_Recorded data_.
------------------------------------------------

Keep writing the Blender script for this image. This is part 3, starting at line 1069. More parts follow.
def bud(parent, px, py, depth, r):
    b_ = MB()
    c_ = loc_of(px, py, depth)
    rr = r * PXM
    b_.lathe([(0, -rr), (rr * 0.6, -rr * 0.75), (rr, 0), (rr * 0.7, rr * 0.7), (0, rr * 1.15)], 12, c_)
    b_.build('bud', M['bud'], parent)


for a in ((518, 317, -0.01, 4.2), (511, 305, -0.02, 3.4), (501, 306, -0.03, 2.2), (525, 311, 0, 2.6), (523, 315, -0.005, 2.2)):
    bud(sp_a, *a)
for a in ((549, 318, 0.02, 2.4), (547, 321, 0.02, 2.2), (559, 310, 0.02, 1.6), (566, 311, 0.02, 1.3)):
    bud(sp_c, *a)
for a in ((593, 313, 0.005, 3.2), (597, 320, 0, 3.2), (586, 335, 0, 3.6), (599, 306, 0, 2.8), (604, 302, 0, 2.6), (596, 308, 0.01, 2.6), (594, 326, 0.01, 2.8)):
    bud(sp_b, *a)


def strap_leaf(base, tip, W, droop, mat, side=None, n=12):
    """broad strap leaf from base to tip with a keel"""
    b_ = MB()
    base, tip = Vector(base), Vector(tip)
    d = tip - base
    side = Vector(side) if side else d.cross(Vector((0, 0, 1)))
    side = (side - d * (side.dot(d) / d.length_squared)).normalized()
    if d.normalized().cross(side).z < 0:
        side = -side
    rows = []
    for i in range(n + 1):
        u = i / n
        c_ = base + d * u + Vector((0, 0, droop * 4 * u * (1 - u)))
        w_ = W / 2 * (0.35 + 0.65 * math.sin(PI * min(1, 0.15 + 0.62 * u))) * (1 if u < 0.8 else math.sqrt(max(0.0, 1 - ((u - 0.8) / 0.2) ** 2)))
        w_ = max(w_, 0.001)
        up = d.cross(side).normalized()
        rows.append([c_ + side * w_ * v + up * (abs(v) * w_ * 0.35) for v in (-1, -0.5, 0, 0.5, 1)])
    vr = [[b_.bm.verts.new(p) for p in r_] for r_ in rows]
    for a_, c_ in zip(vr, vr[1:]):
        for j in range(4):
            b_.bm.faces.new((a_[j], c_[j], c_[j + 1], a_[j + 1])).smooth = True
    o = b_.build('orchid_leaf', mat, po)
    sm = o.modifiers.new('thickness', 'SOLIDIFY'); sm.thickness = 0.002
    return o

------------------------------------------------

_Stated goal_.
Please give an exact restatement of only the lines from the beginning of the material above to the line with "b_.build('bud', M['bud'], parent)", inclusive.

_Response to this exercise_.
Keep writing the Blender script for this image. This is part 3, starting at line 1069. More parts follow.
def bud(parent, px, py, depth, r):
    b_ = MB()
    c_ = loc_of(px, py, depth)
    rr = r * PXM
    b_.lathe([(0, -rr), (rr * 0.6, -rr * 0.75), (rr, 0), (rr * 0.7, rr * 0.7), (0, rr * 1.15)], 12, c_)
    b_.build('bud', M['bud'], parent)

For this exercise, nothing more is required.